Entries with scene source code
>>
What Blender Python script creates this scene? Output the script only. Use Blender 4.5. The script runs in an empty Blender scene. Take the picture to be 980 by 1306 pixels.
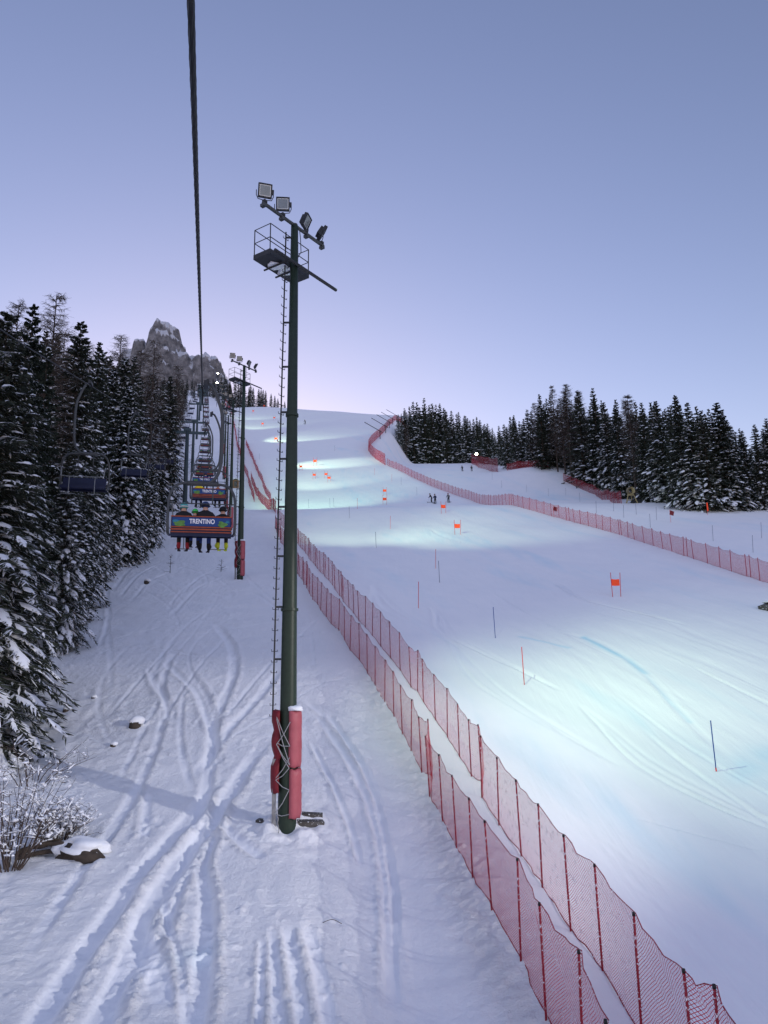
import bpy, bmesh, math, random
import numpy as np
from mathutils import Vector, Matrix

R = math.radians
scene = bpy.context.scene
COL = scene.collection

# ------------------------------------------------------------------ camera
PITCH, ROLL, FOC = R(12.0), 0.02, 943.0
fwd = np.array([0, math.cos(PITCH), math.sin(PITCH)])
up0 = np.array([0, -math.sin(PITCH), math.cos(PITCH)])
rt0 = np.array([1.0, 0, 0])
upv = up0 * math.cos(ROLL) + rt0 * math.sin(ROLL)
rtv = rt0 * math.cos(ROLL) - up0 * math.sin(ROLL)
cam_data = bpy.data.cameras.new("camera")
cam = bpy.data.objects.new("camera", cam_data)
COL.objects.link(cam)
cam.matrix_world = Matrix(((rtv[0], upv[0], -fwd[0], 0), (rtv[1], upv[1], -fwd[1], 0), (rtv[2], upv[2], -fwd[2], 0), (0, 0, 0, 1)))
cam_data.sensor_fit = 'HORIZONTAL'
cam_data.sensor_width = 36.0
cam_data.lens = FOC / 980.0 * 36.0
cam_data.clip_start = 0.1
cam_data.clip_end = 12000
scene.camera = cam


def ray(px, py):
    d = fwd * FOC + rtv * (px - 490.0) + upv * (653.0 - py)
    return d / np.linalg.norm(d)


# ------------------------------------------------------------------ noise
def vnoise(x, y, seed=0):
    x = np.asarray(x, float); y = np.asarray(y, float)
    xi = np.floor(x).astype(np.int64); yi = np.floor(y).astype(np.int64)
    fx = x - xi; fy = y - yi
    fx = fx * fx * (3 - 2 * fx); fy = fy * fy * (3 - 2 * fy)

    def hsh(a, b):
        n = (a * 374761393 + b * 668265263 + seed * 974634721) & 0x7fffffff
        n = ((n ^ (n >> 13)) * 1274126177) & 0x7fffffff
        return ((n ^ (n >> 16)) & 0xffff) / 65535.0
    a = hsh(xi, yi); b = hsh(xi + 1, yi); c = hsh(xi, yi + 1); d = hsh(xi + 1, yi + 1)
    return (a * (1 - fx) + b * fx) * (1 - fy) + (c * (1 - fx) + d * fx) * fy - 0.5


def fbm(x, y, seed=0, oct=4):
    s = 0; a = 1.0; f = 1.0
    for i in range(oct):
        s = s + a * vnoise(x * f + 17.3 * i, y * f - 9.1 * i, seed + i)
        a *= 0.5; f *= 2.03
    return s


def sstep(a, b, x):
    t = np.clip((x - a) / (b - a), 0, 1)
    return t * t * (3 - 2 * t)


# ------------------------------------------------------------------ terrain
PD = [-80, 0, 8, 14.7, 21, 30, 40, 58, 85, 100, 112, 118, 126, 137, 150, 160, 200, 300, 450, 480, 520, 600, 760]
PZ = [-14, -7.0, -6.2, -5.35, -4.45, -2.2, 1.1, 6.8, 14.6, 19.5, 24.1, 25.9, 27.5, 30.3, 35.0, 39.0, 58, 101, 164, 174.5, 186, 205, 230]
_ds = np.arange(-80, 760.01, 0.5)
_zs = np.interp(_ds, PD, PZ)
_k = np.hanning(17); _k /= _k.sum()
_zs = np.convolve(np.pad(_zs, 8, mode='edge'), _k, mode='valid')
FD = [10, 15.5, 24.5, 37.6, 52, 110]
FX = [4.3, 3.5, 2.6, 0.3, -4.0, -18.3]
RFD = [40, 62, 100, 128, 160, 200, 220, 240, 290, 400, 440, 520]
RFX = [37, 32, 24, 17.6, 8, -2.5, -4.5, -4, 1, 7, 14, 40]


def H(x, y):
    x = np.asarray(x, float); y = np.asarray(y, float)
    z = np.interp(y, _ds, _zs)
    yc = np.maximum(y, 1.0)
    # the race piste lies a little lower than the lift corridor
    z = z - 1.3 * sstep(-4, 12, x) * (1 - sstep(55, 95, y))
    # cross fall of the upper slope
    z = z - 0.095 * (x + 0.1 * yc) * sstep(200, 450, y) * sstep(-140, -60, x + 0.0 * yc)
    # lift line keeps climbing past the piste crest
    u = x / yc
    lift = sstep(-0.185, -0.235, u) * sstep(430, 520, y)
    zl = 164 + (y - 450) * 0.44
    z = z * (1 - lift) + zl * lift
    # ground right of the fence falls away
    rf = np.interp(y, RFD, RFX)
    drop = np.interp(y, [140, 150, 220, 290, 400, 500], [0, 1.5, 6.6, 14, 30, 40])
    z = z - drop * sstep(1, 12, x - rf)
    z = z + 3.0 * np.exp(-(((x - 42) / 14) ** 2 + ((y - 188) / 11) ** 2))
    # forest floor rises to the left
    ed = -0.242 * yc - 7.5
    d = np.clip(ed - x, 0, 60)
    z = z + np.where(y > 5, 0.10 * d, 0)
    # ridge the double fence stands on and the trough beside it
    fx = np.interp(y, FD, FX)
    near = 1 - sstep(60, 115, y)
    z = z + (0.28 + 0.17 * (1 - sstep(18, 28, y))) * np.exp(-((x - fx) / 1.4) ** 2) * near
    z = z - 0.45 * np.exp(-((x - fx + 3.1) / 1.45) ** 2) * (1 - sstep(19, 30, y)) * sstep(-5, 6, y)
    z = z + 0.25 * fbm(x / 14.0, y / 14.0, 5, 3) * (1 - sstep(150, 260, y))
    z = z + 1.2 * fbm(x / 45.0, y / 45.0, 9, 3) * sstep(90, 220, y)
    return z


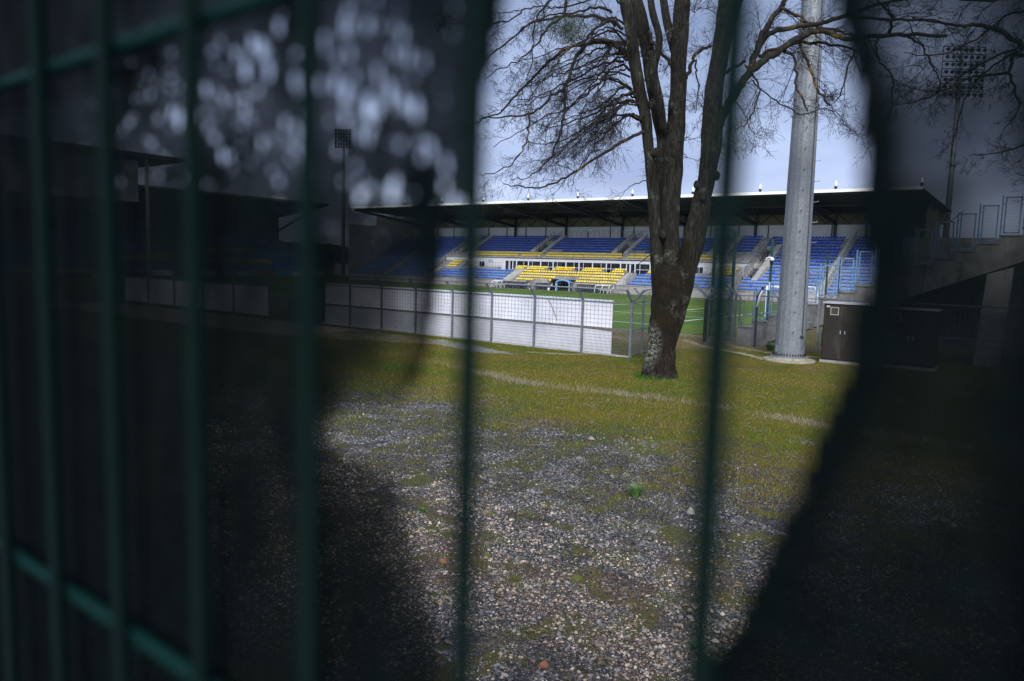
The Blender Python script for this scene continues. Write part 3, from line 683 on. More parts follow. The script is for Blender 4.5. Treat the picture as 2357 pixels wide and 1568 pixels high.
<<
* Instruction
All lines of the data above that include the word "from" must be shown.

* Answer to this task
from mathutils import Vector, Matrix
The Blender Python script for this scene continues. Write part 3, from line 683 on. More parts follow. The script is for Blender 4.5. Treat the picture as 2357 pixels wide and 1568 pixels high.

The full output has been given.